O setor privado aumenta a sua capacidade científica e tecnológica na medida da economia aberta que somos e acelerado por alguns incentivos públicos. O setor público, quando se fala de capacidade científica, não são as universidades. As universidades criam capacidade científica e intelectual através da investigação enquanto parceira do ensino. As universidades por si só não têm objectivos de base científica – como ir à Lua, ir à Índia por mar, inventar o telescópio, curar o cancro, acabar com os incêndios, mudar de energias, ensinar matemática a crianças, integrar imigrantes ou ganhar prémios Nobel da Literatura. Mais ainda, as universidades devem ser lugares de passagem e aceleração, não de fixação de mão-de-obra.
O setor público (que não universidades) está estagnado na sua capacidade científica e tecnológica. O desmantelamento da capacidade de I&D do Estado levou (Fonte: Pordata, Investimento em I&D por sector de execução) a valores risíveis para esse esforço de I&D (em %PIB e comparativamente). Temos provavelmente um dos Estados com menos inteligência do mundo, o que é decerto um fator de bloqueio ao desenvolvimento. Aí se deveria criar trabalho científico. Estranho é que nem um Governo inclinado à esquerda compreenda isto.
Em segundo lugar, este programa de emprego científico é mais uma etapa, porventura a final, de um esquema de pirâmide, tipo Ponzi ou, na versão nacional, Dona Branca. Nos anos 90 atribuiram-se bolsas de doutoramento. De 2000 em diante atribuiram-se bolsas de pós-doutoramento. Agora atribuem-se empregos. No entanto, Portugal doutora mais de 2000 pessoas por ano (2322 em 2015/16 – Fonte: DGEEC). Portugal tem cerca de 83% dos doutorados empregados no Ensino Superior (Fonte: DGEEC/Doutorados (CDH)). Este programa empregará, no final e na melhor das expetativas, uns 1000 a 2000. Conclusão, a bolha existe e rebentará a breve prazo. Apenas servirá para 2019 (!) e os “lesados” do programa serão os próximos, que já não terão lugar num sistema cristalizado e esgotado.
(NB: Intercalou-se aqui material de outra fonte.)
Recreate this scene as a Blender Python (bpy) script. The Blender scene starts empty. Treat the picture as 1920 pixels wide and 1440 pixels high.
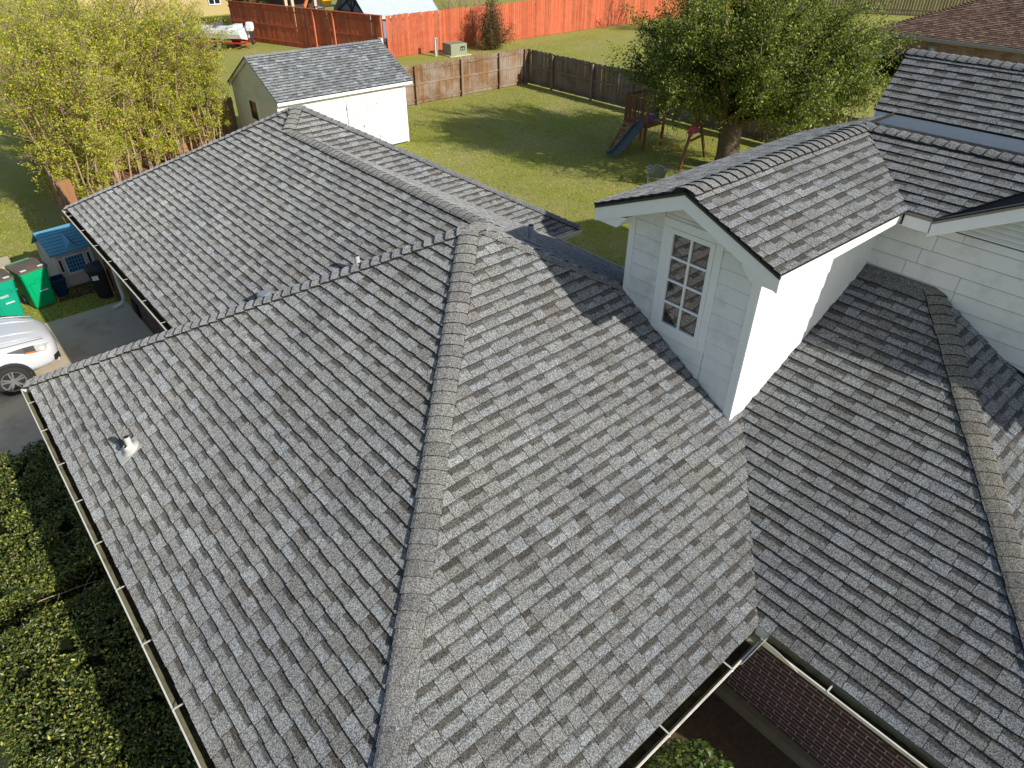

Em terceiro lugar, este programa de emprego científico perpetua a impotência da estratégia científica própria das universidades. Os futuros investigadores contratados são aqueles a quem a FCT, em tempos, atribuiu bolsas, num processo sempre exógeno à direção das universidades. A distribuição dos perfis científicos dos investigadores (p.e. Tecnologias, Ciências da Vida, Economia e Gestão, Ciências Sociais) não tem, intencionalmente, nada que ver com opções de desenvolvimento das instituições. Resulta da escassez ou fartura de emprego na economia e das anteriores boas intenções da FCT na distribuição de bolsas. Quando centenas ou milhares de concursos (públicos) são abertos para programas de investigação que se ajustam, cada um deles, a uma pessoa bem identificada, não é de crer que tenha ocorrido alguma escolha estratégica.
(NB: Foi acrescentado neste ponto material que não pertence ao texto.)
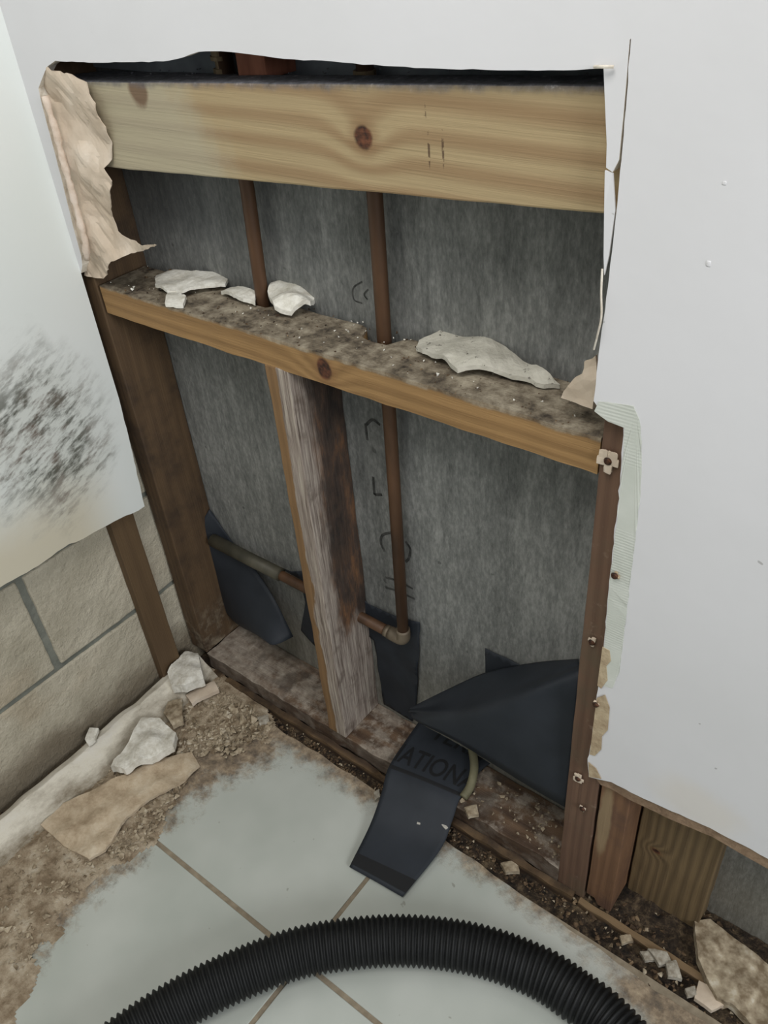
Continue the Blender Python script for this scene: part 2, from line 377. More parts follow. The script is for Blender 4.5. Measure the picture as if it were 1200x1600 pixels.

Finalmente, o programa de emprego científico prenuncia mais um problema de financiamento das universidades. Em termos teóricos, a FCT financiará os investigadores através de um contrato-programa. Mas quem gere universidades sabe que a probabilidade de isso acontecer é escassa e que o padrão não é esse. Há muitos anos, os investigadores do ex-INIC foram para as universidades – integraram os quadros. Há menos anos, investigadores de laboratórios de Estado (p.e. LNETI) foram para as universidades (o Governo pagava o extra) – integraram os quadros. Agora a FCT irá pagar (quando pagar) os custos dos contratos, para o ano o orçamento das universidades vai aumentar para acomodar estes custos (calha bem porque assim se poderá dizer que o orçamento do ES aumentou) – e nos anos seguintes, estes investigadores estão na folha de salários, para sempre, e os saldos que aguentem.
Em resumo, uma boa intenção e quatro pecados fatais levam-nos provavelmente ao inferno, um lugar que apesar de tudo é aprazível para quem está do lado bom. O lado mau é onde ficam as gerações futuras e os desperdícios em investimento não reprodutivo ditados por oportunidades políticas.